Forward and reverse DNS are maintained separately, often by different parties. A site's A record is set by the domain owner, while the PTR is set by whoever runs the IP block (frequently the hosting provider). So example.com might resolve to an IP whose PTR is something like server42.hostingcompany.net. That's expected — the two only have to match for specific cases like mail servers.
Can I trust a PTR record as proof of who owns an IP?
No. A PTR is just text the IP block's operator chose to publish; it isn't verified against anything and can say almost anything. Treat it as a hint.

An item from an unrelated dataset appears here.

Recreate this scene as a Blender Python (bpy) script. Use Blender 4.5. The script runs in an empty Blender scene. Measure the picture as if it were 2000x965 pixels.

For authoritative ownership, look up the IP's WHOIS/RDAP registration and its autonomous system (AS), which this tool shows when network enrichment is available.
What are in-addr.arpa and ip6.arpa?
They're the special DNS zones that hold reverse records. An IPv4 address like 8.8.4.4 is looked up as 4.4.8.8.in-addr.arpa — the octets reversed, because DNS reads names from most to least specific. IPv6 uses ip6.arpa with each hex digit reversed and dotted. This tool builds that query name for you automatically.
Do you store the IPs I look up?
No. The PTR query runs in your browser directly against a public DNS-over-HTTPS resolver. If network enrichment is enabled, the IP is sent once to our edge endpoint to fetch geolocation and ASN details, which we don't log. We never store the addresses you check.